— WRITTEN REQUEST —
All the data should be repeated exactly. Any image in it is left out.

** start RAW DATA **

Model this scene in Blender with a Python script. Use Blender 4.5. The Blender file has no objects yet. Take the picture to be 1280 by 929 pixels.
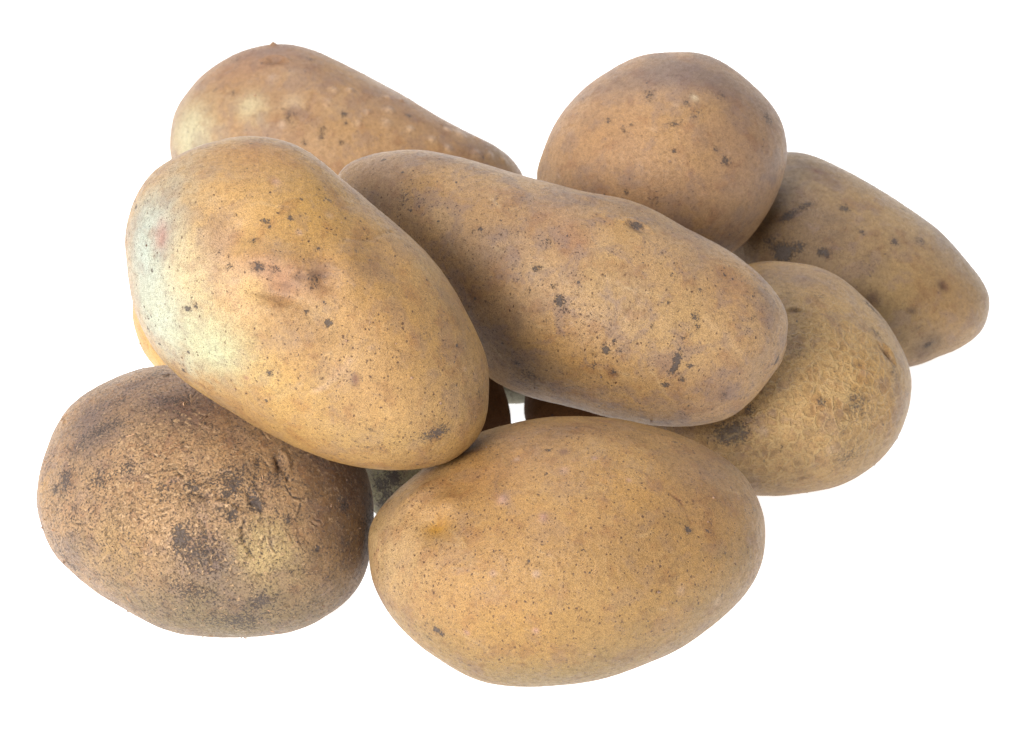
import bpy, math, random
import numpy as np
from mathutils import Matrix, Vector

# ------------------------------------------------------------ camera, light, exposure
PITCH = math.radians(30); CAMH = 0.42; FPX = 3500.0; W, H = 1280, 929
F = np.array([0, math.cos(PITCH), -math.sin(PITCH)])
U = np.array([0, math.sin(PITCH), math.cos(PITCH)])
R = np.array([1., 0, 0])
CAM = np.array([0, -CAMH/math.tan(PITCH), CAMH])
sc = bpy.context.scene
cd = bpy.data.cameras.new('camera'); cam = bpy.data.objects.new('camera', cd)
sc.collection.objects.link(cam); sc.camera = cam
cam.location = CAM; cam.rotation_euler = (math.pi/2-PITCH, 0, 0)
cd.sensor_width = 36; cd.lens = 36*FPX/W; cd.clip_start = .01; cd.clip_end = 50
cd.dof.use_dof = True; cd.dof.focus_distance = 0.69; cd.dof.aperture_fstop = 38

world = bpy.data.worlds.new('World'); sc.world = world; world.use_nodes = True
bg = world.node_tree.nodes['Background']; bg.inputs[0].default_value = (.93, .96, 1, 1); bg.inputs[1].default_value = .64

def area(name, loc, target, sx, sy, power, col):
    l = bpy.data.lights.new(name, 'AREA'); l.shape = 'RECTANGLE'; l.size = sx; l.size_y = sy
    l.energy = power; l.color = col
    o = bpy.data.objects.new(name, l); sc.collection.objects.link(o); o.location = loc
    o.rotation_euler = (Vector(target)-Vector(loc)).to_track_quat('-Z', 'Y').to_euler()
    return o
area('softbox', (-1.1, -1.85, 1.2), (0, -.03, .05), 1.2, 1.0, 128, (1, .985, .96))
area('softbox', (-.1, .55, 1.1), (0, 0, .05), .7, .5, 12.0, (.93, .96, 1))
sc.view_settings.view_transform = 'Standard'; sc.view_settings.look = 'None'
sc.view_settings.exposure = 0; sc.view_settings.gamma = 1
sc.cycles.use_denoising = True
sc.cycles.max_bounces = 6

# ------------------------------------------------------------ helpers
def srgb(c):
    c = np.array(c, float)/255
    return np.where(c <= .04045, c/12.92, ((c+.055)/1.055)**2.4)

def link(name, me, parent=None):
    o = bpy.data.objects.new(name, me); sc.collection.objects.link(o)
    if parent: o.parent = parent
    return o

def hsh(ix, iy, iz, seed):
    with np.errstate(over='ignore'):
        h = (ix.astype(np.uint32)*np.uint32(374761393)+iy.astype(np.uint32)*np.uint32(668265263)
             +iz.astype(np.uint32)*np.uint32(2246822519)+np.uint32((seed*3266489917) & 0xffffffff))
        h = (h ^ (h >> np.uint32(13)))*np.uint32(1274126177)
        h = (h ^ (h >> np.uint32(16)))*np.uint32(2654435761)
        h = h ^ (h >> np.uint32(15))
    return h.astype(np.float64)/4294967295.0

def vnoise(P, s, seed):                      # smooth value noise, -1..1; s = features per mm
    p = P*s+100+seed*7.31; i = np.floor(p).astype(np.int64); f = p-i; f = f*f*f*(f*(f*6-15)+10)
    out = 0
    for a in (0, 1):
        for b in (0, 1):
            for c in (0, 1):
                w = (f[:, 0] if a else 1-f[:, 0])*(f[:, 1] if b else 1-f[:, 1])*(f[:, 2] if c else 1-f[:, 2])
                out = out+w*hsh(i[:, 0]+a, i[:, 1]+b, i[:, 2]+c, seed)
    return out*2-1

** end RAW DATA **

— SOLVED EXERCISE —
Model this scene in Blender with a Python script. Use Blender 4.5. The Blender file has no objects yet. Take the picture to be 1280 by 929 pixels.
import bpy, math, random
import numpy as np
from mathutils import Matrix, Vector

# ------------------------------------------------------------ camera, light, exposure
PITCH = math.radians(30); CAMH = 0.42; FPX = 3500.0; W, H = 1280, 929
F = np.array([0, math.cos(PITCH), -math.sin(PITCH)])
U = np.array([0, math.sin(PITCH), math.cos(PITCH)])
R = np.array([1., 0, 0])
CAM = np.array([0, -CAMH/math.tan(PITCH), CAMH])
sc = bpy.context.scene
cd = bpy.data.cameras.new('camera'); cam = bpy.data.objects.new('camera', cd)
sc.collection.objects.link(cam); sc.camera = cam
cam.location = CAM; cam.rotation_euler = (math.pi/2-PITCH, 0, 0)
cd.sensor_width = 36; cd.lens = 36*FPX/W; cd.clip_start = .01; cd.clip_end = 50
cd.dof.use_dof = True; cd.dof.focus_distance = 0.69; cd.dof.aperture_fstop = 38

world = bpy.data.worlds.new('World'); sc.world = world; world.use_nodes = True
bg = world.node_tree.nodes['Background']; bg.inputs[0].default_value = (.93, .96, 1, 1); bg.inputs[1].default_value = .64

def area(name, loc, target, sx, sy, power, col):
    l = bpy.data.lights.new(name, 'AREA'); l.shape = 'RECTANGLE'; l.size = sx; l.size_y = sy
    l.energy = power; l.color = col
    o = bpy.data.objects.new(name, l); sc.collection.objects.link(o); o.location = loc
    o.rotation_euler = (Vector(target)-Vector(loc)).to_track_quat('-Z', 'Y').to_euler()
    return o
area('softbox', (-1.1, -1.85, 1.2), (0, -.03, .05), 1.2, 1.0, 128, (1, .985, .96))
area('softbox', (-.1, .55, 1.1), (0, 0, .05), .7, .5, 12.0, (.93, .96, 1))
sc.view_settings.view_transform = 'Standard'; sc.view_settings.look = 'None'
sc.view_settings.exposure = 0; sc.view_settings.gamma = 1
sc.cycles.use_denoising = True
sc.cycles.max_bounces = 6

# ------------------------------------------------------------ helpers
def srgb(c):
    c = np.array(c, float)/255
    return np.where(c <= .04045, c/12.92, ((c+.055)/1.055)**2.4)

def link(name, me, parent=None):
    o = bpy.data.objects.new(name, me); sc.collection.objects.link(o)
    if parent: o.parent = parent
    return o

def hsh(ix, iy, iz, seed):
    with np.errstate(over='ignore'):
        h = (ix.astype(np.uint32)*np.uint32(374761393)+iy.astype(np.uint32)*np.uint32(668265263)
             +iz.astype(np.uint32)*np.uint32(2246822519)+np.uint32((seed*3266489917) & 0xffffffff))
        h = (h ^ (h >> np.uint32(13)))*np.uint32(1274126177)
        h = (h ^ (h >> np.uint32(16)))*np.uint32(2654435761)
        h = h ^ (h >> np.uint32(15))
    return h.astype(np.float64)/4294967295.0

def vnoise(P, s, seed):                      # smooth value noise, -1..1; s = features per mm
    p = P*s+100+seed*7.31; i = np.floor(p).astype(np.int64); f = p-i; f = f*f*f*(f*(f*6-15)+10)
    out = 0
    for a in (0, 1):
        for b in (0, 1):
            for c in (0, 1):
                w = (f[:, 0] if a else 1-f[:, 0])*(f[:, 1] if b else 1-f[:, 1])*(f[:, 2] if c else 1-f[:, 2])
                out = out+w*hsh(i[:, 0]+a, i[:, 1]+b, i[:, 2]+c, seed)
    return out*2-1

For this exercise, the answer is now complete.